La vaguedad de las palabras del presidente  es un reflejo de la difícil posición en la que esta crisis ha dejado a la Administración estadounidense

Pero, la interrupción del proceso democrático en El Cairo es también un cierto revés para Obama, en la medida en que no ha sido capaz de sostenerlo ni de encontrar en su trayecto al aliado ideal para EE UU. Sin haber llegado nunca a establecer una relación de confianza con Morsi, la Casa Blanca tampoco tiene ahora una alternativa clara entre la oposición.

Como dijo Obama, EE UU intenta no pronunciarse abiertamente a favor de ninguno de los bandos que se disputan el poder en Egipto, uno de sus principales aliados en Oriente Próximo, y trata de manejar la situación de forma que le quede margen de presión sobre cualquiera de los actores en juego, cosa que por ahora consigue malamente.

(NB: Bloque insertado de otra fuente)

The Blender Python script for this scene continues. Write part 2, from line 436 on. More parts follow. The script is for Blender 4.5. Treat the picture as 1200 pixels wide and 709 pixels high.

La agudización de la crisis egipcia ha cogido a la Administración norteamericana por sorpresa, como ocurrió hace dos años con la insurrección popular que acabó con Hosni Mubarak, lo que ratifica su pérdida de influencia en un país que antes controlaba con comodidad. Todo lo que puede hacer ahora Washington es tratar de que la situación no se desborde aún más, que se evite un baño de sangre y se consiga una cierta estabilización, por precaria que sea.

Una de las vías para conseguirlo sería la de intentar actuar de árbitro en una crisis en la que, realmente, no se atisban otros que puedan cumplir ese papel. Conservando sus lazos con los militares, EE UU quizá tiene aún algún espacio para intentar un compromiso que en estos momentos se antoja difícil.

La estabilización de Egipto, el país con el mayor Ejército del mundo árabe y el de mayor población, no solo es importante para EE UU por sí misma, sino por la enorme influencia de esa nación en Oriente Próximo y, por tanto, de cara a la solución de otras crisis de la región, como la guerra civil en Siria o la reanudación del diálogo entre palestinos e israelíes.